IL NUOVO SCUDO A TUTELA DEL MADE IN ITALY
Dopo le polemiche sull’Alfa Romeo Milano e sulla presunta Xiaomi Modena i tecnici del Ministero delle Imprese e del Made in Italy hanno accelerato la prima ricognizione su oltre duecento luoghi in Italia noti in tutto il mondo per le loro produzioni, che possono rivendicare il riconoscimento di “indicazione geografica” previsto nel nuovo regolamento a tutela dei consumatori e dei produttori UE. L’obiettivo, insomma, è individuare in prima battuta paesi e città collegati, nell’immaginario collettivo, a prodotti artigianali e industriali, blindandoli legalmente.
Una vera e propria novità dato che solo fino a pochi anni fa l’Italia aveva sempre lasciato correre (in strada) auto straniere con nomi italianissimi.

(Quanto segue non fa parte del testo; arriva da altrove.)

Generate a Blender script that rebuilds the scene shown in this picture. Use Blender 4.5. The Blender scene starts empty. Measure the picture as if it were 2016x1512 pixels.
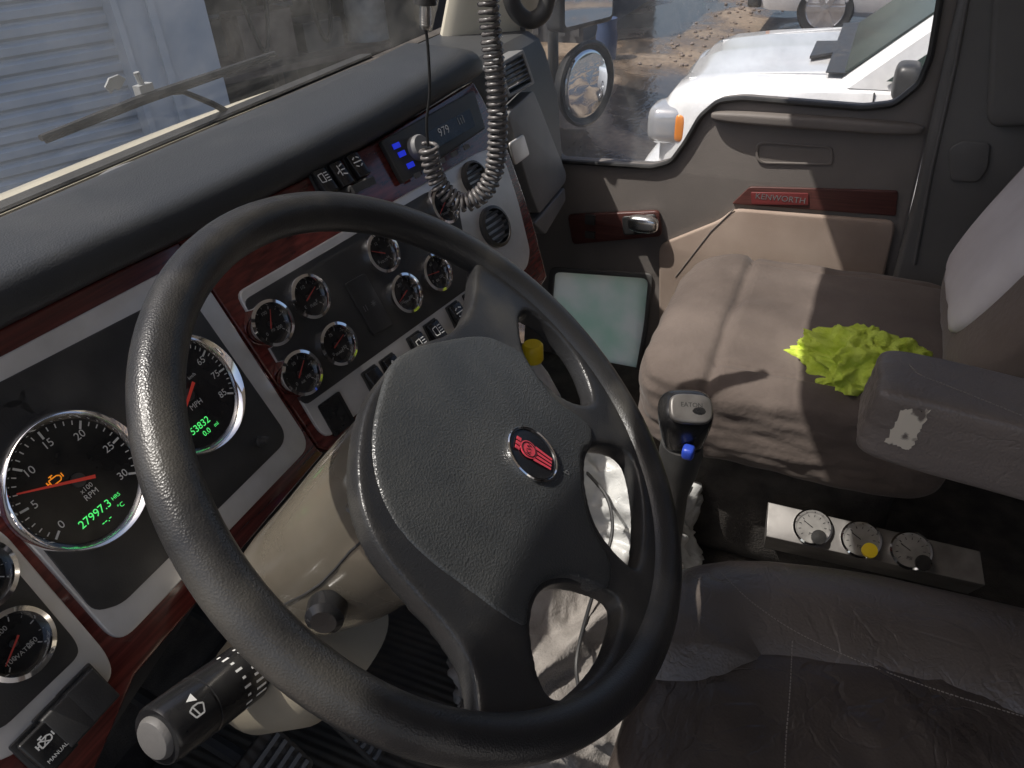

Si pensi alla Nissan Murano, o alla Kia Sorento (sì, con una sola ‘r’…) e alla Kgm Tivoli, giusto per citare i casi più recenti. Ma con l’invasione di auto elettriche cinesi ormai alle porte, i possibili dazi della Ue alle vetture che arrivano da Pechino ma soprattutto la drammatica situazione in cui versa l’automotive italiano, è chiaro che dalle parti del governo sul punto abbiano il nervo scoperto. Chi vuole usare nomi italiani dovrà produrre in Italia, insomma. Basterà questo a convincere qualche produttore estero a impiantare nel Paese la propria gigafactory?